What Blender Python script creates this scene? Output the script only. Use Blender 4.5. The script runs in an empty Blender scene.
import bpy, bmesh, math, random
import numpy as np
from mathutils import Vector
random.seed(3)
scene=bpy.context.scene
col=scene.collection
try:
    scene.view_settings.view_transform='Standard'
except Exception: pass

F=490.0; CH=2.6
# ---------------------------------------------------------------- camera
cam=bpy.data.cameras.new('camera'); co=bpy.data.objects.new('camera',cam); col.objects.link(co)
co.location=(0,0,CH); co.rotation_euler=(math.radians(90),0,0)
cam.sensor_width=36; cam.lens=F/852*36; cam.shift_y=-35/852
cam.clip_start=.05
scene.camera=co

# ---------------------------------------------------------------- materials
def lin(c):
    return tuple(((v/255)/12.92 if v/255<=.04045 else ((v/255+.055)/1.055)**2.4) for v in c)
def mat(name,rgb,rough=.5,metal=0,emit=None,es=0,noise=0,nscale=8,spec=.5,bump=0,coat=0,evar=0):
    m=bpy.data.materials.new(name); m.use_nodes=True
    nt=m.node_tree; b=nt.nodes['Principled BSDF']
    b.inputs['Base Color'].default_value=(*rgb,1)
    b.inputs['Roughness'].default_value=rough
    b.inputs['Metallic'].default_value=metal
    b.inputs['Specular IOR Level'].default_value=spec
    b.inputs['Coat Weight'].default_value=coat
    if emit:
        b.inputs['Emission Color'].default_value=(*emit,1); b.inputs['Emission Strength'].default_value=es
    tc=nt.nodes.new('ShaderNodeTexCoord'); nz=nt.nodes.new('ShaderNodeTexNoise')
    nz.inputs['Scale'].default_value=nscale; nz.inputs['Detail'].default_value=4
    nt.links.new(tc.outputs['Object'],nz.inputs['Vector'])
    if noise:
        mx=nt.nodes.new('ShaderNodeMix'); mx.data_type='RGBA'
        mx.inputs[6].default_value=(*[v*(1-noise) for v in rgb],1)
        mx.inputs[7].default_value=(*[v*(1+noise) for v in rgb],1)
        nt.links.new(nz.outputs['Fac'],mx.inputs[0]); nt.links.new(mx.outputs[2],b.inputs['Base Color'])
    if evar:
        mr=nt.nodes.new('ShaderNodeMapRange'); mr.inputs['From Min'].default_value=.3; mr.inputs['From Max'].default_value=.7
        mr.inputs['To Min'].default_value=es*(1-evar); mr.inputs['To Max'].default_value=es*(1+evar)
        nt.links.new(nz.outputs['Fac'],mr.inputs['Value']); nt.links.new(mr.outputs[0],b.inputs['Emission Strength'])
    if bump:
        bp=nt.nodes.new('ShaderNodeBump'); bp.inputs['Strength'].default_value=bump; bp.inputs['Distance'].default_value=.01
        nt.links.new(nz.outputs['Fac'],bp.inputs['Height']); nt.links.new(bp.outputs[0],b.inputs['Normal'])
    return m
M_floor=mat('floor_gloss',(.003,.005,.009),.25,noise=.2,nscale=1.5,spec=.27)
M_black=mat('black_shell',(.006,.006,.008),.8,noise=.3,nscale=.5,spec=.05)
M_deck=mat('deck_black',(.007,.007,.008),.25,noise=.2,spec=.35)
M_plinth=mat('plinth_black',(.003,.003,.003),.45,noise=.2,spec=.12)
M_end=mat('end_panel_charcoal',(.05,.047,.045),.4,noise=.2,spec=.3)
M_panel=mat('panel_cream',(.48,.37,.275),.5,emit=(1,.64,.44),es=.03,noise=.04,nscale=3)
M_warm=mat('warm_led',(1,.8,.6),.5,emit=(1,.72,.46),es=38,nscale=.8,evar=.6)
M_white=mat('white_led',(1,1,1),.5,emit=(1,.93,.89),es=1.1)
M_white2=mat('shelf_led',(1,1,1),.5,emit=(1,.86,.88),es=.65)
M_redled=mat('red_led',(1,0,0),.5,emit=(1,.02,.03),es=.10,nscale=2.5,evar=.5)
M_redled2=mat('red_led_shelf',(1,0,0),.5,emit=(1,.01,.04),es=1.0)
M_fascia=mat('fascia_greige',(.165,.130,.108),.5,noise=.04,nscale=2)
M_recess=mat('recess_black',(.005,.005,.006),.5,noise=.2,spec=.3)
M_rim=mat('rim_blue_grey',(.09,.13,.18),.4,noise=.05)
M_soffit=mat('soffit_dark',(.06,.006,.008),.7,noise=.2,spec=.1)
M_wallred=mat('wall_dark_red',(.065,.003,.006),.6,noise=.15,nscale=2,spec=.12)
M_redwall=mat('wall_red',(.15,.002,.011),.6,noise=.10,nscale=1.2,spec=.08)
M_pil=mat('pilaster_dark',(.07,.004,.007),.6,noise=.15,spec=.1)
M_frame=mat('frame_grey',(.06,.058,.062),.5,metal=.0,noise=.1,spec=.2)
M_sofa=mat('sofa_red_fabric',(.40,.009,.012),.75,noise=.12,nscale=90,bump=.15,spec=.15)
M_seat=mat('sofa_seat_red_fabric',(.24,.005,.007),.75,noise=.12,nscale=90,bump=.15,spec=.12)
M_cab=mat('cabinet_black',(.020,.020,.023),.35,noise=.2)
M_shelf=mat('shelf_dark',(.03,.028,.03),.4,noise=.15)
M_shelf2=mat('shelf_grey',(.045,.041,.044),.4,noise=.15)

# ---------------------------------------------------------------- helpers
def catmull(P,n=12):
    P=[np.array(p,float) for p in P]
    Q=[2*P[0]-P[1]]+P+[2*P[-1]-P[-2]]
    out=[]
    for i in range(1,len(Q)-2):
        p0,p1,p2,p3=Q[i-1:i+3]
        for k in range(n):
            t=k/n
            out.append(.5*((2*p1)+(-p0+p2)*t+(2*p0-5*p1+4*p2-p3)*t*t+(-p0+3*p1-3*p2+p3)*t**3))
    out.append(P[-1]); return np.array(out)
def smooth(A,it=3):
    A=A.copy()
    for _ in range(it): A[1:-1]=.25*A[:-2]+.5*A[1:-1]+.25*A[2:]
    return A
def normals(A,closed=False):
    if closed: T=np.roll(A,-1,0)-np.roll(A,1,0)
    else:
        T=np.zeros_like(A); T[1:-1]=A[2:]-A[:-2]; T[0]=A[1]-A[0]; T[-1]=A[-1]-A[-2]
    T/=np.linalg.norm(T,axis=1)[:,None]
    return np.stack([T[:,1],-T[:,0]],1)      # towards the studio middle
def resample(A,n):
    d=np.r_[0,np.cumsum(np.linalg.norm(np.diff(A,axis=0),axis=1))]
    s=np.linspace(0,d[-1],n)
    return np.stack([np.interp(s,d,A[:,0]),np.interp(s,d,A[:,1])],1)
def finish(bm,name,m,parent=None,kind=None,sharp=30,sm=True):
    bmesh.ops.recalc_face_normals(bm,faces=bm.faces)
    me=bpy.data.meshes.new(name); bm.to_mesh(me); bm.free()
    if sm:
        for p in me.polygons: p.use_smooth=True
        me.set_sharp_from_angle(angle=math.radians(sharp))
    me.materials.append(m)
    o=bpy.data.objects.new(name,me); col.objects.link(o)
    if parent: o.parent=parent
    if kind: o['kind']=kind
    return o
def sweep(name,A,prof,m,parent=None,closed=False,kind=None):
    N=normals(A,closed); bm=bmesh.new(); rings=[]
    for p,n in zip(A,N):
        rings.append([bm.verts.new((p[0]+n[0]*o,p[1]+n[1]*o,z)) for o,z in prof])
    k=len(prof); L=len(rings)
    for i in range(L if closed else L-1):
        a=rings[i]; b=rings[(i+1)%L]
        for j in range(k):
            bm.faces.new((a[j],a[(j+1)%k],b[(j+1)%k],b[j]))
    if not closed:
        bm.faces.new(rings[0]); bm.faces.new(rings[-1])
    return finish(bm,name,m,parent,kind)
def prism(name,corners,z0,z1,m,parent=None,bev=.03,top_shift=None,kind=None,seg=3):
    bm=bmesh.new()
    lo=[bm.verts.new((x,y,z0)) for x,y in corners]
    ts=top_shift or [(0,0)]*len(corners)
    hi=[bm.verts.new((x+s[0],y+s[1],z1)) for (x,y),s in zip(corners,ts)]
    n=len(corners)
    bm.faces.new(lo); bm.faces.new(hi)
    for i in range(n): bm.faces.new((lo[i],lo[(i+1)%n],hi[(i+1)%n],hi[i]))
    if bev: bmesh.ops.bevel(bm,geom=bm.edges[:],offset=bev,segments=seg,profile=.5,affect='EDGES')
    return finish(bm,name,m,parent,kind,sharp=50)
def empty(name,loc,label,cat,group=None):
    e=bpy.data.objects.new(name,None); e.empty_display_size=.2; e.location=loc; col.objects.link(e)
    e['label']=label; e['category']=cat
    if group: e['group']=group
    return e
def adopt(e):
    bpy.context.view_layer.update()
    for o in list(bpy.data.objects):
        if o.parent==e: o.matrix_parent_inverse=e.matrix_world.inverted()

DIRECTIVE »
Without changing anything, quote the lines from the top of the data to the line that contains "scene.camera=co", including that line.

CORRECT RESULT »
What Blender Python script creates this scene? Output the script only. Use Blender 4.5. The script runs in an empty Blender scene.
import bpy, bmesh, math, random
import numpy as np
from mathutils import Vector
random.seed(3)
scene=bpy.context.scene
col=scene.collection
try:
    scene.view_settings.view_transform='Standard'
except Exception: pass

F=490.0; CH=2.6
# ---------------------------------------------------------------- camera
cam=bpy.data.cameras.new('camera'); co=bpy.data.objects.new('camera',cam); col.objects.link(co)
co.location=(0,0,CH); co.rotation_euler=(math.radians(90),0,0)
cam.sensor_width=36; cam.lens=F/852*36; cam.shift_y=-35/852
cam.clip_start=.05
scene.camera=co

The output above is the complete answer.